Even though this won't be a studio project trying to stay as mainstream as possible and you have the ability to make whatever kind of movie you want; I suggest sticking to what sells. You are entering into a business and you need to keep sales in mind. Don't take chances, make the most commercial product you can and you'll have the best chance at landing a distributor that will give you the best chance at profitability.

Speaking of distributors. I normally think it is a huge mistake to make an animated film without locking in distribution FIRST. However, these micro budget projects are the exception. Honestly, a distributor will probably ignore you anyway until you have a finished product to show them. Frankly, theatrical release is unlikely. However, don't ever count it out. Anything is possible. I just wouldn't go into this assuming it would make the theaters. If you do land a theatrical release, it will make it that much nicer. Far better than expecting it and only being disappointed when it never happens.
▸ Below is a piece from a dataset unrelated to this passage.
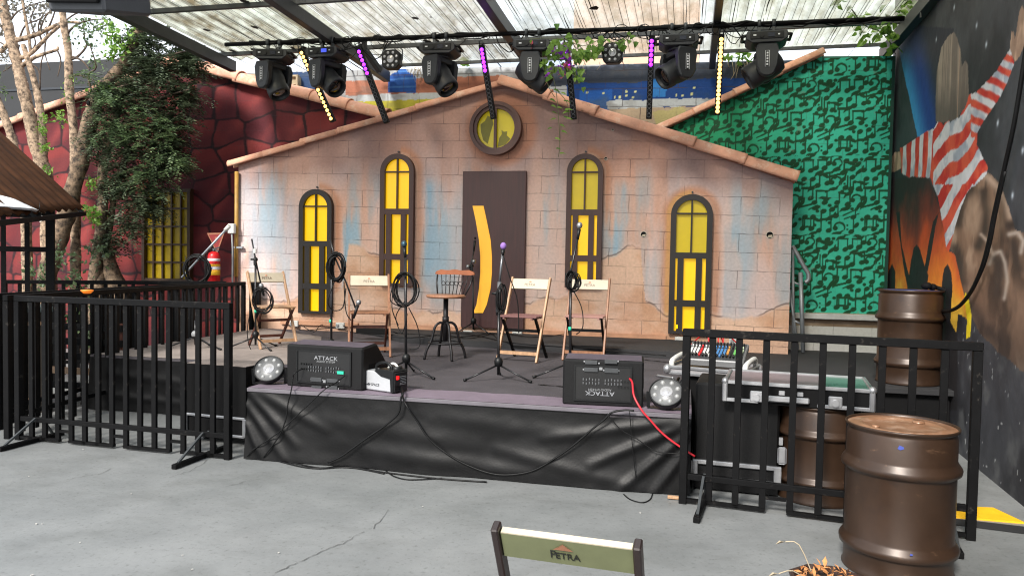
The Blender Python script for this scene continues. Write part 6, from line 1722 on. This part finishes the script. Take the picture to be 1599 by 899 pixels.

If I were about to embark on a micro budget project, here is what I'd do:

My concept would involve few/simple environments and uncomplicated characters. The storyline would be aimed at under 10 years old with some humor to entertain parents. However, my goal would be that baby-sitting-device that sells so well at Walmart. After completion, I'd enter it into appropriate film festivals that are looking for that type of material. If you're lucky, distributors would see it and approach you for a DVD and potentially a theatrical release. At the same time I'd call around to the distributors and arrange to have a DVD sent to them for their review. Not everyone is going to see it at a festival, and you need to get it out there in front of those that can help you sell it. Lastly, I would attend any TV and film markets I could afford to visit.

If none of these work, I'd cry myself into the next decade. Seriously, if you didn't fund this yourself, hopefully you got a decent salary so that even a failure is a success. Meaning, you have learned some valuable lessons and have aligned your career for something much bigger than you would of gotten otherwise.

Some people are just fine sitting at a desk or at the computer working for a studio their whole lives. For others, there is a tremendous drive to be a filmmaker, a director, or something more than just doing what you're told. You want to do things YOUR way. For those people, maybe micro-budget-animated-films are the way to go. And possibly, a profitable way to go.


asa said...

that one is good, done by one person

Anonymous said...

You are thinking along the same lines I have been. Last year I made a new Yeti vs Gnome cartoon each week for 4 months and posted them to youtube. They have a cumulative of 200,000 views. Each cartoon is approximately 30 seconds. If I kept that up for 2 years that's 52 minutes. There's my feature. So I began writing a feature using those very simple characters.
I read the book 'the long tail' by Chris Anderson and now I'm not so sure I really need a distributor. I'll use Youtube and the blog I'll start about making the movie. I plan on posting storyboards, animatics even finished clips as I go to keep interest up. Any comments from the blog will help me to see what people like and what they don't like. When it is finished I'll sell it as a download for $2.99 or so. Check back with me in two years. www.yetivsgnome.com

Staloren said...

Yes, the Killer Bean is a good example. If this guy approaches the right distributors, he could make quite a bit of money.

Anonymous said...

This is a great subject.
What do you think of Bill Plympton's features?
That's one guy doing feature animated films in the same amount of time a bloated over-produced Hollywood lead balloon production takes at a minuscule fragment of the budget.
"The Tune" was hilarious and I haven't seen Hair High yet but did follow a bit of his live cam while he was making it.
Making my own project is becoming more and more something I have to do,

Anonymous said...

Here's a catch-22: It helps to be young-- With no real obligations. Problem is, when you're young you have very little industry experience.

It's tough to have a day-job and work on "your stuff" at night. But those who can do it will have a better chance of success as an independent animator/film-maker.

The "KillerBean" guy has balls. He did it his way and I think he deserves a huge payout. And more work to follow.